Wednesday, July 22, 2015

The Frictions to Adopt Agile as a Mindset

Agile is more a "direction," than an "end." Transforming to Agile culture means the business knows the direction they want to go on.
Agile is the mindset, the philosophy, and the methodology to not only manage software but to run today’s business. The point is how do you make culture transition from traditional setting to agile; and what types of frictions do you experience with Agile?


Agile is really a mindset. It doesn't matter how much Agile training you have had, or agile projects you have been on, if you don't just 'get it,' then you will always fail. Not having the right people with the right mindset in place is the very cause to fail Agile: the "Agile Mind" makes an effort and have a desire to continuously improve and be self-organizing and accountable, but Anti-Agile Mind" instead want to sabotage the change as they like the old way of doing things. SDLC mindset seems to default to use tools to solve problems. Agile turns to teams for problem-solving. Agile is more about how a team approaches solving problems and less about the tools used to support that approach. Anyone can use the tools, but how many teams working in Agile truly have eliminated the command-and-control style found in waterfall development? Agile is truly a mindset.


Culture inertia: The culture differences are by far the largest source of friction. Big Batch vs, Continuous Flow; Hierarchical management vs. Networked management; Command and Control vs. Self-Organization; Component-based Development vs. Feature teams; Managing the Product vs. Managing the Process; Training for Fixed Roles vs. Learning Organization. The successful organization will be the one that understands the difference between a project schedule and an Agile roadmap, osmotic communication and talking, and minimal documentation vs. maximum invisible documentation. Also metrics holds their place for sure, but too many metrics can defocus a team away from what truly matters. Deciding when to be more flexible and when to not back off. When it is between an important customer demo preparation and a retrospective. So finding that balance is difficult.

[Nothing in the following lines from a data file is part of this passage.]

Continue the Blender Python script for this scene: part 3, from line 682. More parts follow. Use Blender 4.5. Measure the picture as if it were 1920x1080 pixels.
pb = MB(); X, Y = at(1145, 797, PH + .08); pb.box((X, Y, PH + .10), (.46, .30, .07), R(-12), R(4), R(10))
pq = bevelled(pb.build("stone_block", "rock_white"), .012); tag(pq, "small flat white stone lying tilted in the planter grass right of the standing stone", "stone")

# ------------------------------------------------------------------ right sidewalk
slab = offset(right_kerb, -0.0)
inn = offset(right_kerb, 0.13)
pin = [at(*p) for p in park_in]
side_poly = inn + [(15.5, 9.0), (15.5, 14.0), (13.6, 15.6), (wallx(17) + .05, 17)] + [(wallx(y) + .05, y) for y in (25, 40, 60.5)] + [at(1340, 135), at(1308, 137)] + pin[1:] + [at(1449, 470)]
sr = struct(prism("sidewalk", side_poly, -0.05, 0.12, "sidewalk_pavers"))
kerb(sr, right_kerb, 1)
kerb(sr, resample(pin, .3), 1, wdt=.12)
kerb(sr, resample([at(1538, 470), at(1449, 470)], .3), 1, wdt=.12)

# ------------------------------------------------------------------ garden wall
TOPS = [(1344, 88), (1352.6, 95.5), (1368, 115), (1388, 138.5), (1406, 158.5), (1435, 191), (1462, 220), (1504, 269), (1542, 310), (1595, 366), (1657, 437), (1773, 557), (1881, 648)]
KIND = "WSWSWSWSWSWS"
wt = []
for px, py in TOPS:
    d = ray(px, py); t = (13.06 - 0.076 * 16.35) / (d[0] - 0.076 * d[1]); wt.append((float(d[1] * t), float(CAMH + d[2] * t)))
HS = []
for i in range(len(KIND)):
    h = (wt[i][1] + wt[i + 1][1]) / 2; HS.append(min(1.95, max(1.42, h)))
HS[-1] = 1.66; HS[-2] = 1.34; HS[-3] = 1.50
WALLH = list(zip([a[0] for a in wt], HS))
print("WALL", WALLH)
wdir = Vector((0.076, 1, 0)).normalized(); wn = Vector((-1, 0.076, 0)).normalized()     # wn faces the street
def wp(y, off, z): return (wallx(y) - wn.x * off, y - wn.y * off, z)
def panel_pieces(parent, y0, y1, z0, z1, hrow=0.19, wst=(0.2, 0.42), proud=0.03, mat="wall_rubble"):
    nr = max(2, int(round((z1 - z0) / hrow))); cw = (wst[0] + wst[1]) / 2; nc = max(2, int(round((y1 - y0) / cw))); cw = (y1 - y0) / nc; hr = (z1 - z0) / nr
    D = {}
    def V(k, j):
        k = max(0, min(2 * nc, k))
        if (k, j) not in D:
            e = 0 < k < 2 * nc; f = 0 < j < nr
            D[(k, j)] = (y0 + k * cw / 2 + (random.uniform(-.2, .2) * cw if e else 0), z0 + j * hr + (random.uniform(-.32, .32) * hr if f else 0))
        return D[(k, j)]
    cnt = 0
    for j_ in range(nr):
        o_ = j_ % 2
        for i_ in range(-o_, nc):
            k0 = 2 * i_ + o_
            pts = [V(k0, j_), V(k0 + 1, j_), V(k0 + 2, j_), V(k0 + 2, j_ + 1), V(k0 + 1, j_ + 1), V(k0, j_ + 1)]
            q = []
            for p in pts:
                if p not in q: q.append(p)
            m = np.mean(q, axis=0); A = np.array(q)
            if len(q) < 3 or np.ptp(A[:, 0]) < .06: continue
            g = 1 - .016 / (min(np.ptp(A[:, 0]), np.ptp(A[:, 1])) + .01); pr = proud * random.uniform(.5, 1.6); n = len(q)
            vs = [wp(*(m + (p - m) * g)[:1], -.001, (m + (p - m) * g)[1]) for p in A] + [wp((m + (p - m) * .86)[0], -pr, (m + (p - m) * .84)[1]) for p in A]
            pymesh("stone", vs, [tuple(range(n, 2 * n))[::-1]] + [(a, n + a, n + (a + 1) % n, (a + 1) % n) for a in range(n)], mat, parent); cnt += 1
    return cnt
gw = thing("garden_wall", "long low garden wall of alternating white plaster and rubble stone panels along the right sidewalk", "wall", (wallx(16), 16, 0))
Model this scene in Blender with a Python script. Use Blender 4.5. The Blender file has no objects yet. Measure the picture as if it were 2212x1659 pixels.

Partitioning and planning: One of the challenges commonly seen is difficulty breaking down work effectively for an iteration. Partitioning a project which is based on having an adequate big picture understanding - is a large part of up front, big picture planning. Needed up front planning also includes coming up with an understanding of business goals and - especially - how those business goals interrelate. And then decomposing the business goals into manual and automated processes that need to be created by or supported by specific Agile projects.


Cross-functional communication and collaboration: The interaction with outside groups seems to be full of friction. Probably, because roles are not well-defined and new ways of doing business are needed. It's important to get other departments outside the Agile team to give up control over dictating when features need to be done. There are ways to mitigate to reach an arrangement that fits the needs of both sides, but it first requires both sides to understand the other party's needs, and both sides must want to work towards an agreeable arrangement. Otherwise, there will be lots of internal conflicts.


Agile is more a "direction," than an "end." Transforming to Agile culture means the business knows the direction they want to go on, and as the people start “putting on” the agile mindset, discover new ways of working, collaborating, delivering value, they inspect and adapt in that journey by overcoming the frictions and challenges.